1.1.2.2. La vallée de Chamonix comme modèle d’une iconographie fantastique.

Jusqu’à la fin des années 1760, le style des représentations artistiques était encore profondément marqué par la perception ancienne des montagnes. Les artistes figuraient essentiellement des aiguilles acérées, même pour des sommets arrondis comme le Mont Blanc. Ce ne fut qu’au cours de la décennie suivante que l’iconographie de la haute montagne se mit véritablement en place, sur le modèle de la représentation de la vallée de Chamonix, popularisée par les expéditions de Saussure. Les deux images de François Jalabert, probablement dessinées en 1767 lors de son voyage avec Saussure, annonçaient déjà une évolution.
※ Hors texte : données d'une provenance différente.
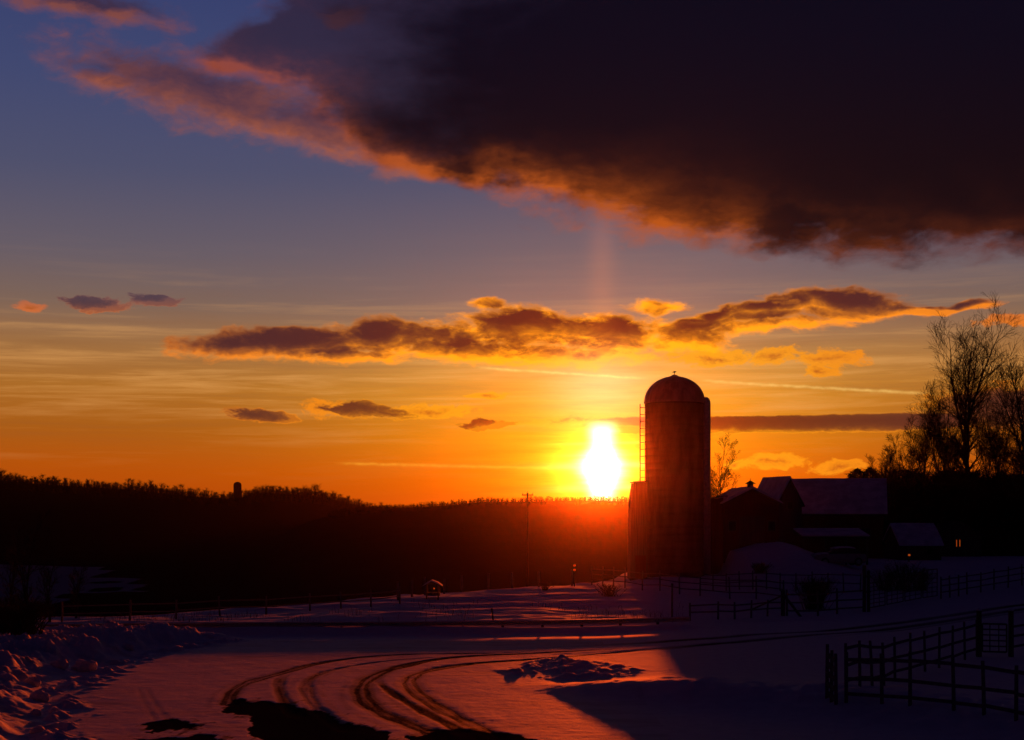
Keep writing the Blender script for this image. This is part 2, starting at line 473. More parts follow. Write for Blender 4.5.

Mais les changements majeurs se trouvent chez l’Anglais William Pars d’abord, puis chez le Suisse Marc-Théodore Bourrit (1735-1815), qui représenta de nombreux sommets et glaciers pour la première fois, et chez le Prussien Hackert, qui connut la renommée avec seulement quelques gravures.

Deux types de représentation s’opposaient, celui de la montagne comme paradis terrestre, avec des paysages bucoliques de campagnes calmes et reposantes qui se prolongeaient sans rupture en langues glacières puis en sommets enneigés et arrondis, et celui de la montagne comme spectacle sauvage, aiguilles acérées, cieux menaçants, tout en verticalités et en aspérités. Les artistes privilégiaient le sentiment au réalisme, à tel point que Bourrit ajouta parfois des rochers en forme de géants. Des personnages, parfois l’artiste lui-même, surtout chez Bourrit, étaient représentés pour souligner la différence entre la taille humaine et les hauteurs. Hackert reprit l’opposition entre la campagne paisible et habitée et les hauteurs minérales et désertes, mais avec plus de subtilité que Pars. Il proposa une représentation moins fantastique, avec un plus grand souci de fidélité, qui était mise en valeur par les contrastes de luminosité et de couleurs dominantes (blanc des sommets et vert de la vallée). Sa vision des monts avait cependant quelques accents de féerie, marquée par la dominante blanche et bleue et un ciel systématiquement dégagé. Sa représentation de la vallée vue de l’est devint un modèle souvent imité.